## Problem requirements
Transcribe the material below exactly as it appears.

## Source excerpt
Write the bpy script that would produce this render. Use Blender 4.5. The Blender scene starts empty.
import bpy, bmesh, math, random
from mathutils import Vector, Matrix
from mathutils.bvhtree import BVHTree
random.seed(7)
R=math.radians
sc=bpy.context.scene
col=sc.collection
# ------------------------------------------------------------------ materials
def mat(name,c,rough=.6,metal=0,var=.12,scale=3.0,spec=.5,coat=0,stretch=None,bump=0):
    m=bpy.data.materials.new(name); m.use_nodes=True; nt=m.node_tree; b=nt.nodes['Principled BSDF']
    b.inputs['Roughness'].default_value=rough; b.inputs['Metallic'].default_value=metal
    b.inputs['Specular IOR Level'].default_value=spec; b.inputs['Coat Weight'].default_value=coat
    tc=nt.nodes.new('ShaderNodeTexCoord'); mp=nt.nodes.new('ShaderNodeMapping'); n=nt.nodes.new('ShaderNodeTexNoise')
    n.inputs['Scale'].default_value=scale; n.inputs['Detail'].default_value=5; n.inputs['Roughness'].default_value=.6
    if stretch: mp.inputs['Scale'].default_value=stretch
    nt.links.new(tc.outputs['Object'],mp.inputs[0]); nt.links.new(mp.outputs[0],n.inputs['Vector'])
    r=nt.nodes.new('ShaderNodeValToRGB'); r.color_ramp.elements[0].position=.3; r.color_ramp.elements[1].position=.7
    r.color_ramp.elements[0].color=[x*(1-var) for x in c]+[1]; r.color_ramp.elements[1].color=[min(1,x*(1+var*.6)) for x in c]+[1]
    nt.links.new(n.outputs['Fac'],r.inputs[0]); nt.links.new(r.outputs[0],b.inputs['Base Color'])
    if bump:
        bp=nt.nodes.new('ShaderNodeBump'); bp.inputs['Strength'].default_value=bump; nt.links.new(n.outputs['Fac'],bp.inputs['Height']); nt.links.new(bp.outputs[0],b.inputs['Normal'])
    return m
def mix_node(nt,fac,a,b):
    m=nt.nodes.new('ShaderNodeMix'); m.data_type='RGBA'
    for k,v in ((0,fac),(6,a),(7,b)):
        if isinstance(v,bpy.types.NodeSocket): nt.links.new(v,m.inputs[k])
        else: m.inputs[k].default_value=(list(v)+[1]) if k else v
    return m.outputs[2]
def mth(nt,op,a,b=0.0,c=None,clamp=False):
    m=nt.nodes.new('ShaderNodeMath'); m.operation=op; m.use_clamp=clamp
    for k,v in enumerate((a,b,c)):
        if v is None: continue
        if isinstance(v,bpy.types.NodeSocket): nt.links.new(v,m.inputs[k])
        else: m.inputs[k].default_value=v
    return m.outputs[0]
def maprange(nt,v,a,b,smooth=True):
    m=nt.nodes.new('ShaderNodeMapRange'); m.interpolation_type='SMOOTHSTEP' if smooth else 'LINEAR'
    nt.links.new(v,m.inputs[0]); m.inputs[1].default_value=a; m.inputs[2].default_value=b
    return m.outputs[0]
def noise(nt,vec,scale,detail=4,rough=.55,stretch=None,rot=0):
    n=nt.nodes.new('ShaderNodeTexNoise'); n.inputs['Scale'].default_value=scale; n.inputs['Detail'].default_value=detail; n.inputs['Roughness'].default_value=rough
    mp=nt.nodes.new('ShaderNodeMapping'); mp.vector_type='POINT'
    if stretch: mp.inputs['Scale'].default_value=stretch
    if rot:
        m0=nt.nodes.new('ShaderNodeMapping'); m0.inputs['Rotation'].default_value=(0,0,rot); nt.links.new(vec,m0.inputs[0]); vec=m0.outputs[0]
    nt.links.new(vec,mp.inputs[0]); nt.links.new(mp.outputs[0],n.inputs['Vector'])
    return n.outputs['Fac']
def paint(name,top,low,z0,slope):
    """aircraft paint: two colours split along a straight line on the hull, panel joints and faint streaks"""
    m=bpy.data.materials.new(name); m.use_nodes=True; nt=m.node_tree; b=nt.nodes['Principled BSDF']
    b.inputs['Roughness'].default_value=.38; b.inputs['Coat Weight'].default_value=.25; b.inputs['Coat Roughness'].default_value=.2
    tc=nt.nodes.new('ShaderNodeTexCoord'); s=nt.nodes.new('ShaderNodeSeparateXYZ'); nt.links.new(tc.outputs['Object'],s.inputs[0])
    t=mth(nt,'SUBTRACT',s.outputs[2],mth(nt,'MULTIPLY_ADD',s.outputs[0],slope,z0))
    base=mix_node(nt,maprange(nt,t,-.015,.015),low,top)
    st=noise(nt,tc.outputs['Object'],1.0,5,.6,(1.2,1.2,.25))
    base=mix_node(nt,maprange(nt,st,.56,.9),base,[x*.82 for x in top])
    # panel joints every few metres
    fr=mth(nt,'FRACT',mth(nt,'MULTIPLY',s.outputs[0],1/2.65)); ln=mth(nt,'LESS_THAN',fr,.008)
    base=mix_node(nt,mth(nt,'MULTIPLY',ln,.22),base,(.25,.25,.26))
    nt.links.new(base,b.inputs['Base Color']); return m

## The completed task
Write the bpy script that would produce this render. Use Blender 4.5. The Blender scene starts empty.
import bpy, bmesh, math, random
from mathutils import Vector, Matrix
from mathutils.bvhtree import BVHTree
random.seed(7)
R=math.radians
sc=bpy.context.scene
col=sc.collection
# ------------------------------------------------------------------ materials
def mat(name,c,rough=.6,metal=0,var=.12,scale=3.0,spec=.5,coat=0,stretch=None,bump=0):
    m=bpy.data.materials.new(name); m.use_nodes=True; nt=m.node_tree; b=nt.nodes['Principled BSDF']
    b.inputs['Roughness'].default_value=rough; b.inputs['Metallic'].default_value=metal
    b.inputs['Specular IOR Level'].default_value=spec; b.inputs['Coat Weight'].default_value=coat
    tc=nt.nodes.new('ShaderNodeTexCoord'); mp=nt.nodes.new('ShaderNodeMapping'); n=nt.nodes.new('ShaderNodeTexNoise')
    n.inputs['Scale'].default_value=scale; n.inputs['Detail'].default_value=5; n.inputs['Roughness'].default_value=.6
    if stretch: mp.inputs['Scale'].default_value=stretch
    nt.links.new(tc.outputs['Object'],mp.inputs[0]); nt.links.new(mp.outputs[0],n.inputs['Vector'])
    r=nt.nodes.new('ShaderNodeValToRGB'); r.color_ramp.elements[0].position=.3; r.color_ramp.elements[1].position=.7
    r.color_ramp.elements[0].color=[x*(1-var) for x in c]+[1]; r.color_ramp.elements[1].color=[min(1,x*(1+var*.6)) for x in c]+[1]
    nt.links.new(n.outputs['Fac'],r.inputs[0]); nt.links.new(r.outputs[0],b.inputs['Base Color'])
    if bump:
        bp=nt.nodes.new('ShaderNodeBump'); bp.inputs['Strength'].default_value=bump; nt.links.new(n.outputs['Fac'],bp.inputs['Height']); nt.links.new(bp.outputs[0],b.inputs['Normal'])
    return m
def mix_node(nt,fac,a,b):
    m=nt.nodes.new('ShaderNodeMix'); m.data_type='RGBA'
    for k,v in ((0,fac),(6,a),(7,b)):
        if isinstance(v,bpy.types.NodeSocket): nt.links.new(v,m.inputs[k])
        else: m.inputs[k].default_value=(list(v)+[1]) if k else v
    return m.outputs[2]
def mth(nt,op,a,b=0.0,c=None,clamp=False):
    m=nt.nodes.new('ShaderNodeMath'); m.operation=op; m.use_clamp=clamp
    for k,v in enumerate((a,b,c)):
        if v is None: continue
        if isinstance(v,bpy.types.NodeSocket): nt.links.new(v,m.inputs[k])
        else: m.inputs[k].default_value=v
    return m.outputs[0]
def maprange(nt,v,a,b,smooth=True):
    m=nt.nodes.new('ShaderNodeMapRange'); m.interpolation_type='SMOOTHSTEP' if smooth else 'LINEAR'
    nt.links.new(v,m.inputs[0]); m.inputs[1].default_value=a; m.inputs[2].default_value=b
    return m.outputs[0]
def noise(nt,vec,scale,detail=4,rough=.55,stretch=None,rot=0):
    n=nt.nodes.new('ShaderNodeTexNoise'); n.inputs['Scale'].default_value=scale; n.inputs['Detail'].default_value=detail; n.inputs['Roughness'].default_value=rough
    mp=nt.nodes.new('ShaderNodeMapping'); mp.vector_type='POINT'
    if stretch: mp.inputs['Scale'].default_value=stretch
    if rot:
        m0=nt.nodes.new('ShaderNodeMapping'); m0.inputs['Rotation'].default_value=(0,0,rot); nt.links.new(vec,m0.inputs[0]); vec=m0.outputs[0]
    nt.links.new(vec,mp.inputs[0]); nt.links.new(mp.outputs[0],n.inputs['Vector'])
    return n.outputs['Fac']
def paint(name,top,low,z0,slope):
    """aircraft paint: two colours split along a straight line on the hull, panel joints and faint streaks"""
    m=bpy.data.materials.new(name); m.use_nodes=True; nt=m.node_tree; b=nt.nodes['Principled BSDF']
    b.inputs['Roughness'].default_value=.38; b.inputs['Coat Weight'].default_value=.25; b.inputs['Coat Roughness'].default_value=.2
    tc=nt.nodes.new('ShaderNodeTexCoord'); s=nt.nodes.new('ShaderNodeSeparateXYZ'); nt.links.new(tc.outputs['Object'],s.inputs[0])
    t=mth(nt,'SUBTRACT',s.outputs[2],mth(nt,'MULTIPLY_ADD',s.outputs[0],slope,z0))
    base=mix_node(nt,maprange(nt,t,-.015,.015),low,top)
    st=noise(nt,tc.outputs['Object'],1.0,5,.6,(1.2,1.2,.25))
    base=mix_node(nt,maprange(nt,st,.56,.9),base,[x*.82 for x in top])
    # panel joints every few metres
    fr=mth(nt,'FRACT',mth(nt,'MULTIPLY',s.outputs[0],1/2.65)); ln=mth(nt,'LESS_THAN',fr,.008)
    base=mix_node(nt,mth(nt,'MULTIPLY',ln,.22),base,(.25,.25,.26))
    nt.links.new(base,b.inputs['Base Color']); return m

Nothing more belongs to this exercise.